PLASTIC; IT'S NOT FANTASTIC!

A study has measured the amount of plastic debris found in a region of the Atlantic Ocean over a 22-year period.
US researchers, writing in Science, suggest the volume of plastic appeared to have peacked in recent years. One reason could be tighter marine pollution rules that prevent vessels dumping their waste at sea. The team said monitoring the free-floating plastic also provided an insight into the behaviour of ocean surface currents.
They found plastic, most pieces measuring no more than a few millimetres, in more than 60% of 6,136 samples collected by dragging fine-meshed nets along the ocean's surface. The researchers - from the US-based Sea Education Association (SEA), Woods Hole Oceanographic Institution and the University of Hawaii - described plastic as a "major contaminant".
"Plastic marine pollution is a significant environmental concern, yet a quantitative description of the scope of this problem in the open oceanis lacking," they wrote.
"Their chemically engineered durability and slow rate of biodegradation allow these synthetic polymers to withstand the ocean environment for years to decades or longer."
The impacts caused by the debris include:  sea animals becoming entangled seabirds and other marine creatures eating the plastic the debris being used as a "life raft" by some species to reach areas outside their normal distribution range. "While high concentrations of floating plastic debris have been found in the Pacific Ocean, only limited data exist to quantify and explain the geographical range," they said.

"In the Atlantic Ocean, the subject has been all but ignored."

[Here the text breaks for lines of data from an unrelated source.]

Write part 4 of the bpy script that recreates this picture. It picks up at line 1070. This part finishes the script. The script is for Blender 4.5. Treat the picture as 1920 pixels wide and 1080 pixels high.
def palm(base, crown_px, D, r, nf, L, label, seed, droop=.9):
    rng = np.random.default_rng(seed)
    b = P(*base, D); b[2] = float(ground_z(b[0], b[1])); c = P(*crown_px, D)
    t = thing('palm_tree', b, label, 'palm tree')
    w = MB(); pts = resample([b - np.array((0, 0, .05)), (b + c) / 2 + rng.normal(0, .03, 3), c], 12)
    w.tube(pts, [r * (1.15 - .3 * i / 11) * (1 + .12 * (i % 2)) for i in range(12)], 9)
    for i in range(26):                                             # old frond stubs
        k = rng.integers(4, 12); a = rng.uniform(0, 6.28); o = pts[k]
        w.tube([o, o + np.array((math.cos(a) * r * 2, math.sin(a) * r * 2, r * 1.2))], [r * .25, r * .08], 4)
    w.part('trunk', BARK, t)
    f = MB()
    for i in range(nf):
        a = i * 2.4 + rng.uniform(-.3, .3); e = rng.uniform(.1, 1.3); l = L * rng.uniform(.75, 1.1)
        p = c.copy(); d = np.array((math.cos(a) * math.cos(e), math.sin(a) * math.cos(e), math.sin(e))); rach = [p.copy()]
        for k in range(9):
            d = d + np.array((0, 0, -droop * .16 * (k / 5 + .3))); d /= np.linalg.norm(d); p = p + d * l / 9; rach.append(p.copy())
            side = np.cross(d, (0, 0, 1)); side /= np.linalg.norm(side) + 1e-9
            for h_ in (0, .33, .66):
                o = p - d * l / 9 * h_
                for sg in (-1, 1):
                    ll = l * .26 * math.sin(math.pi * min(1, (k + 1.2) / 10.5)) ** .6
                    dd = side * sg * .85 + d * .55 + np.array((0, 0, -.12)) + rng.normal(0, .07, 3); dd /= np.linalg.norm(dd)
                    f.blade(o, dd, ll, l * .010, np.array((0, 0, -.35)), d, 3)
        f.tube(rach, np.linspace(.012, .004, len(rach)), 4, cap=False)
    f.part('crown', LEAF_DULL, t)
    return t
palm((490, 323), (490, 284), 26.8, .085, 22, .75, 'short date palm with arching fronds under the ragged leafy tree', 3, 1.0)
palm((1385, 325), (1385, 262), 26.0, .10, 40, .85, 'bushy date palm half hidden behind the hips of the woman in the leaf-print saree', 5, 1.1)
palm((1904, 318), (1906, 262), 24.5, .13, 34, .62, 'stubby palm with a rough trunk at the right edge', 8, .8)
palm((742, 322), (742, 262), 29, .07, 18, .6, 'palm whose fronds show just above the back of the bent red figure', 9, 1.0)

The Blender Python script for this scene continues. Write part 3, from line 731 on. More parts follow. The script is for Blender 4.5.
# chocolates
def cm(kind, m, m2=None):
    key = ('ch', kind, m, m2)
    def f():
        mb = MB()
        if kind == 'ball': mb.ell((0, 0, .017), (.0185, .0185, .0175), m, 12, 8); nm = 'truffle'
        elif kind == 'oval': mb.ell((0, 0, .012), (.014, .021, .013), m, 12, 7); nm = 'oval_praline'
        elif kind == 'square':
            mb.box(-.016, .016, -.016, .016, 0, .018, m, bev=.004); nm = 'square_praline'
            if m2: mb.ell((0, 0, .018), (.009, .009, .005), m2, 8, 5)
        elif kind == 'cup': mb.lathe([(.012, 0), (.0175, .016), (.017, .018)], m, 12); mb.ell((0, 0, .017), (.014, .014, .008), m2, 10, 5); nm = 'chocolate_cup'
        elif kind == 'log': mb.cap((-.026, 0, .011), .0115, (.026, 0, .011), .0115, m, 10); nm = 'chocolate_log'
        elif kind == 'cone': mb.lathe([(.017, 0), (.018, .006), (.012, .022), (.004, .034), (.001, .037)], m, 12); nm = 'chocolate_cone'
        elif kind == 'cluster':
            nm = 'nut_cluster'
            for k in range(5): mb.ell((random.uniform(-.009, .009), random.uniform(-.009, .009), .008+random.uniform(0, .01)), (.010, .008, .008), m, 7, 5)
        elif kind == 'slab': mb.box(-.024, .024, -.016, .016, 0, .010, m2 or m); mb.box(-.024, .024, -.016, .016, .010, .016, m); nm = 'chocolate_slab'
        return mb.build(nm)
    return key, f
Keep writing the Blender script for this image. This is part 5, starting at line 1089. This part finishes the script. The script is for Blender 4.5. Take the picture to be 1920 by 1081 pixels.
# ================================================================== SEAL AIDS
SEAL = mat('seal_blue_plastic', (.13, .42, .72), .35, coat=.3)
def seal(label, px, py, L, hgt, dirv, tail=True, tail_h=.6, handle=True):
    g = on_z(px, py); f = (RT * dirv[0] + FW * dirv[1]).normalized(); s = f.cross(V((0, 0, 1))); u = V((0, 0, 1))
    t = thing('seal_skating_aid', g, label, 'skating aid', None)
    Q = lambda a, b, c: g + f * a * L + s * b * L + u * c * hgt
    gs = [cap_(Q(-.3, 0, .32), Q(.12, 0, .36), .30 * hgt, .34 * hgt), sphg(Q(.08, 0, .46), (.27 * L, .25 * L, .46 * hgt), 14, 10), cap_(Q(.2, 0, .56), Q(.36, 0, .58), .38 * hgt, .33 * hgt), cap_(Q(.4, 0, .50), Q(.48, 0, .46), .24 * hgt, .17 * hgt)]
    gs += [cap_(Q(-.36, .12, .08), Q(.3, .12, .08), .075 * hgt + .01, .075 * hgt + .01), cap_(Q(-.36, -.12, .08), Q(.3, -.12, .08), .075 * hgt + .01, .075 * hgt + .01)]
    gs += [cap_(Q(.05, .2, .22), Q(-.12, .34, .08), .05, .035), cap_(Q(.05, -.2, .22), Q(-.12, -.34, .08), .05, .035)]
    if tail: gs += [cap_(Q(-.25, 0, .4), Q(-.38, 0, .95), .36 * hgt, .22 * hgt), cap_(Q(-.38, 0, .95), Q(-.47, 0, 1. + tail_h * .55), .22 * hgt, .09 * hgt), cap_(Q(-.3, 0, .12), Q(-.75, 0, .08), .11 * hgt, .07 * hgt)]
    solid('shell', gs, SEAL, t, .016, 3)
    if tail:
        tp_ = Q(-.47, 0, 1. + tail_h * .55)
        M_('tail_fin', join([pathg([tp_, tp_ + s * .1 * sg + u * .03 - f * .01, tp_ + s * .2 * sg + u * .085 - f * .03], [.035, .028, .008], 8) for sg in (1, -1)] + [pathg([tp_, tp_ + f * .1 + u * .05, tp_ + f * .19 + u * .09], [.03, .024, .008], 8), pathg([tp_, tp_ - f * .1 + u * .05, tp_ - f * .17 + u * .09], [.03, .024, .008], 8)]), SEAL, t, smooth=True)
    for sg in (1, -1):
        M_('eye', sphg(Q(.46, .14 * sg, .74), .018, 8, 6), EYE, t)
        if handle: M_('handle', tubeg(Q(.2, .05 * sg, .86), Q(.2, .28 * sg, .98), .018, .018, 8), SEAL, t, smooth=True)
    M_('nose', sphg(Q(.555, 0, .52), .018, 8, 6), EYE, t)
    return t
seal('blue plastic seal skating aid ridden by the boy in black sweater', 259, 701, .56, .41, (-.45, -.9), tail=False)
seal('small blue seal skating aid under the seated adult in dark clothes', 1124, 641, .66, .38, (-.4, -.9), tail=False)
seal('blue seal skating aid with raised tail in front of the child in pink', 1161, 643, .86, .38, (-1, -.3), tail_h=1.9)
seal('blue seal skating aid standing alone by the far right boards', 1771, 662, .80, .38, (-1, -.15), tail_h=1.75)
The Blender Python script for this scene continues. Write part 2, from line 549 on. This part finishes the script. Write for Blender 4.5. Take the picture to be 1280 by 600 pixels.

The team analysed data from ship surveys collected over 22 years between 1986 and 2008, which involved in excess of 6,000 net tows that gathered more than 64,000 pieces of plastic.
The largest number of plastic pieces in the data set was collected in 1997, in which 1,069 pieces were recovered by researchers in a single 30-minute tow. This equated to 580,000 pieces per square kilometre.
The team observed that the highest concentrations of floating plastic were "clearly associated" with a convergence of surface currents and prevailing winds.
"This convergence zone ... extends across most of the sub-tropical North Atlantic basin," they reported.
"This correspondence not only explains the plastic distribution, but also illustrates how floating debris acts as a tracer of large-scale mean surface currents."
Using a series of tracers, the team was able to estimate that it took fewer than 60 days for plastic to be carried to the "collection center" from coastal waters on the eastern shores of the US.
As for the source of the plastic, the team said that there was no study that quantified the volume of plastic entering the ocean. However, they suggested that the increase recorded over the study period was likely to have come from land-based sources.
They said the global production of plastic materials had increased five-fold between 1976 and 2008, and the amount thrown away in the US has risen four-fold during the past two decades. Meanwhile, the volume being dumped by vessels had fallen as a result of rules introduced in 1988 that prohibited the dumping of plastic at sea. But the team said that the projected increase from land sources was not reflected in the data gathered by the ship surveys.
"It is unlikely that ocean circulation could account for an export of plastic from the region large enough to offset the presumed increase in input," they suggested.
They offered a number of possible reasons for the discrepancy, including the plastic being broken down into pieces that were too small to be captured by the survey's tow nets, the debris sinking beneath the surface, or the material being ingested by animals.
In order to curb the long-term environmental impact of free-floating plastic in the world's oceans, the team said their study offered evidence that any effort that prevented discarded plastic from land sources entering the water in the first place could be "measurably effective".